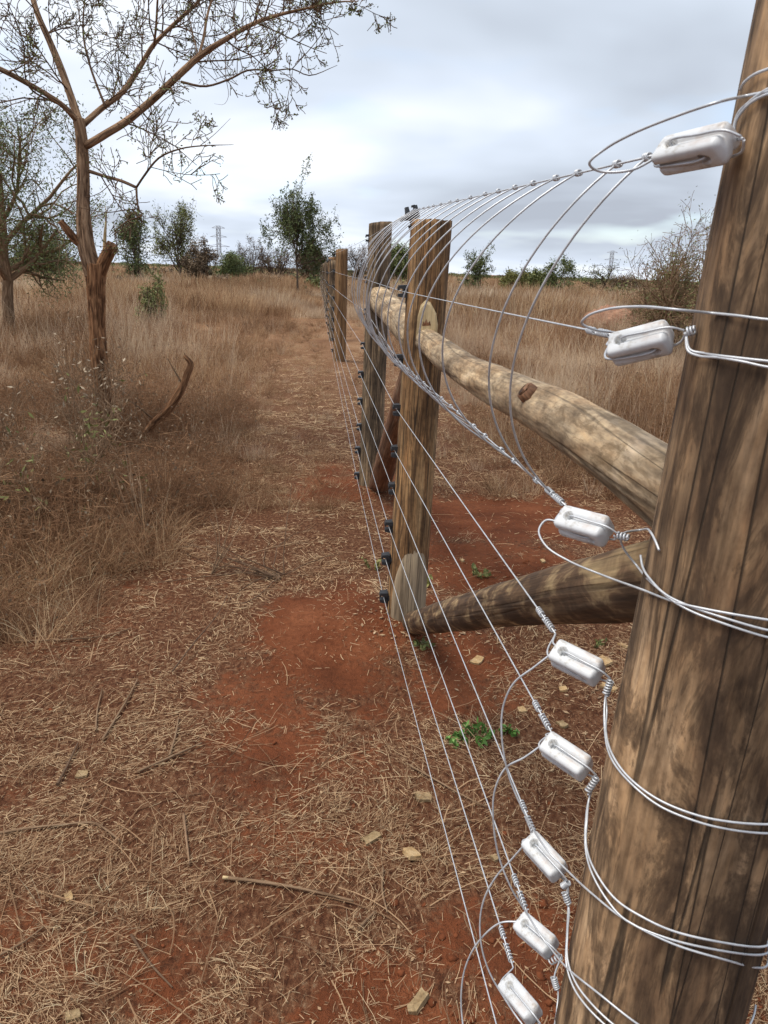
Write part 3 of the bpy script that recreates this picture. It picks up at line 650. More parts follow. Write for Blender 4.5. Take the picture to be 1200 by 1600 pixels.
# ties round the near post that hold the insulators, and slack jumper wires
def W_(name, label, strands, coils=(), cat='wire', group=None, r=WR):
    base = strands[0][0]; t = thing(name, base, label, cat, group)
    for st in strands:
        b = MB(); b.tube(smooth_path(st, max(40, len(st) * 8)), r, 7); b.build('strand', 'wire', t)
    for (a, c, turns) in coils:
        b = MB(); b.tube(helix(a, c, .0036, turns), .0012, 5); b.build('twisted_end', 'wire', t)
    return t
def onp(lst, lift=.0055): return [on_near(x, y, lift) for x, y in lst]
def onp_round(lst, ang=1.6, dz=0.0, lift=.0055):
    p = onp(lst, lift); return p + near_round(p[-1], ang, dz, lift=.005)
TIEG = 'tie wires round the near post'; JG = 'slack jumper wires beside the near post'
E_ = [e[3] for e in ends]
# 1 (top)
W_('tie_wire', 'tie wire wrapped twice round the near post at the highest insulator',
   [[E_[0]] + onp([(1147, 212), (1150, 190), (1165, 168)]) + onp_round([(1180, 156), (1197, 148)], 1.4), [E_[0]] + onp([(1146, 205), (1152, 180), (1170, 160)]) + onp_round([(1198, 140)], 1.4, .0),
    [on_near(1157, 140)] + onp([(1162, 130), (1178, 117)]) + onp_round([(1197, 109)], 1.4)], cat='tie wire', group=TIEG)
W_('jumper_wire', 'long flat wire loop sweeping out from the near post to the highest insulator',
   [[ends[0][0] + ND * .004, U(985, 266, .70), U(935, 267, .71), U(921, 254, .70), U(945, 233, .69), U(990, 208, .665), U(1060, 180, .63), U(1120, 160, .60)] + onp_round([(1165, 150), (1198, 143)], 1.3)], cat='jumper wire', group=JG)
# 2
W_('tie_wire', 'tie wire crossing the near post at the second insulator', [[E_[1], U(1078, 546, .70), U(1100, 552, .69)] + onp_round([(1125, 556), (1160, 560), (1197, 564)], 1.4), [E_[1], U(1075, 548, .70), U(1092, 556, .69)] + onp_round([(1125, 559), (1160, 565), (1197, 573)], 1.4)],
   [(E_[1], E_[1] + (E_[1] - ends[1][0]) * .12, 3)], 'tie wire', TIEG)
W_('jumper_wire', 'wire loop bending back over the second insulator to the near post',
   [[fence_plane(962, 520, .112), U(925, 514, .765), U(909, 505, .76), U(918, 494, .75), U(950, 483, .73), U(1000, 479, .70), U(1060, 484, .66)] + onp_round([(1110, 489), (1150, 493), (1197, 499)], 1.4)], cat='jumper wire', group=JG)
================
* What you should do: Give the data again exactly as written, with all pictures left out.

* Exercise answer:
Write part 3 of the bpy script that recreates this picture. It picks up at line 650. More parts follow. Write for Blender 4.5. Take the picture to be 1200 by 1600 pixels.
# ties round the near post that hold the insulators, and slack jumper wires
def W_(name, label, strands, coils=(), cat='wire', group=None, r=WR):
    base = strands[0][0]; t = thing(name, base, label, cat, group)
    for st in strands:
        b = MB(); b.tube(smooth_path(st, max(40, len(st) * 8)), r, 7); b.build('strand', 'wire', t)
    for (a, c, turns) in coils:
        b = MB(); b.tube(helix(a, c, .0036, turns), .0012, 5); b.build('twisted_end', 'wire', t)
    return t
def onp(lst, lift=.0055): return [on_near(x, y, lift) for x, y in lst]
def onp_round(lst, ang=1.6, dz=0.0, lift=.0055):
    p = onp(lst, lift); return p + near_round(p[-1], ang, dz, lift=.005)
TIEG = 'tie wires round the near post'; JG = 'slack jumper wires beside the near post'
E_ = [e[3] for e in ends]
# 1 (top)
W_('tie_wire', 'tie wire wrapped twice round the near post at the highest insulator',
   [[E_[0]] + onp([(1147, 212), (1150, 190), (1165, 168)]) + onp_round([(1180, 156), (1197, 148)], 1.4), [E_[0]] + onp([(1146, 205), (1152, 180), (1170, 160)]) + onp_round([(1198, 140)], 1.4, .0),
    [on_near(1157, 140)] + onp([(1162, 130), (1178, 117)]) + onp_round([(1197, 109)], 1.4)], cat='tie wire', group=TIEG)
W_('jumper_wire', 'long flat wire loop sweeping out from the near post to the highest insulator',
   [[ends[0][0] + ND * .004, U(985, 266, .70), U(935, 267, .71), U(921, 254, .70), U(945, 233, .69), U(990, 208, .665), U(1060, 180, .63), U(1120, 160, .60)] + onp_round([(1165, 150), (1198, 143)], 1.3)], cat='jumper wire', group=JG)
# 2
W_('tie_wire', 'tie wire crossing the near post at the second insulator', [[E_[1], U(1078, 546, .70), U(1100, 552, .69)] + onp_round([(1125, 556), (1160, 560), (1197, 564)], 1.4), [E_[1], U(1075, 548, .70), U(1092, 556, .69)] + onp_round([(1125, 559), (1160, 565), (1197, 573)], 1.4)],
   [(E_[1], E_[1] + (E_[1] - ends[1][0]) * .12, 3)], 'tie wire', TIEG)
W_('jumper_wire', 'wire loop bending back over the second insulator to the near post',
   [[fence_plane(962, 520, .112), U(925, 514, .765), U(909, 505, .76), U(918, 494, .75), U(950, 483, .73), U(1000, 479, .70), U(1060, 484, .66)] + onp_round([(1110, 489), (1150, 493), (1197, 499)], 1.4)], cat='jumper wire', group=JG)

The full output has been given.